Conditions for much of the football season are so tough that there’s a rule unique to the area, allowing players to hold the ball still for a team-mate before they take a set-piece on windy days. Unlike in Iceland, 430 miles to the north west, there are no full-sized indoor pitches in the Faroes, so players have to be ready to brave the elements all year round.
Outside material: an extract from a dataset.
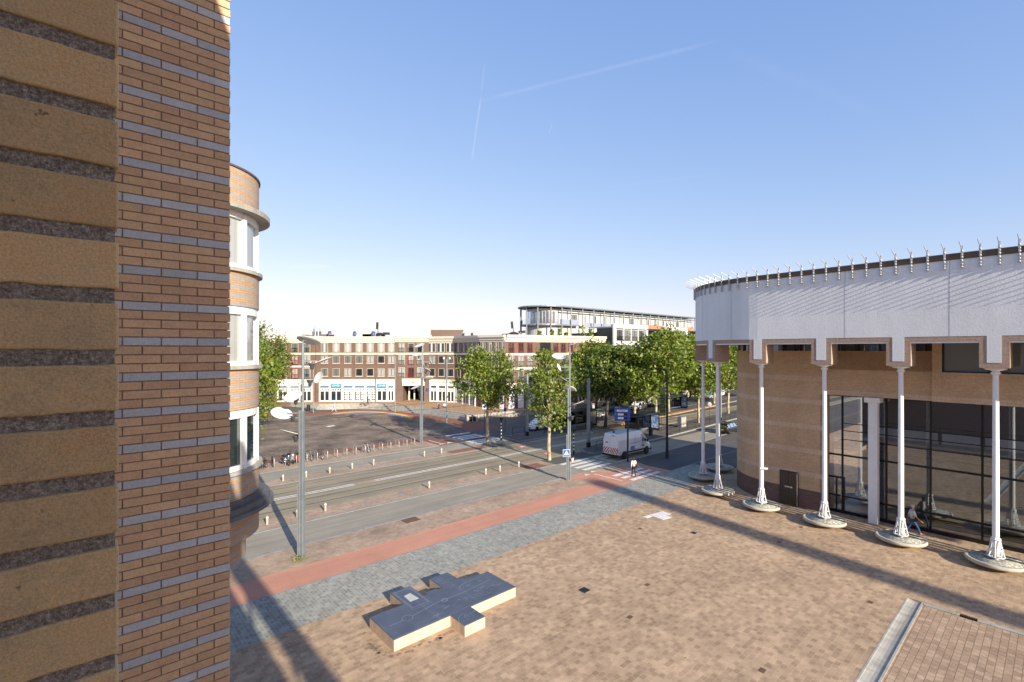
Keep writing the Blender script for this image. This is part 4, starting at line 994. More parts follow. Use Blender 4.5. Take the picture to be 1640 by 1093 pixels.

For a certain generation of supporters, the Faroe Islands – still a part of the Kingdom of Denmark, but autonomous enough to be allowed to join FIFA in 1988 – conjures up images of bobble hat-wearing goalkeeper Jens Martin Knudsen regularly and sheepishly (pun very much intended) picking the ball out of his net. Knudsen retired from international football in May 2006, the Faroes beginning Euro 2008 qualifying with a 6-0 home loss to Georgia, the first of 12 defeats out of 12.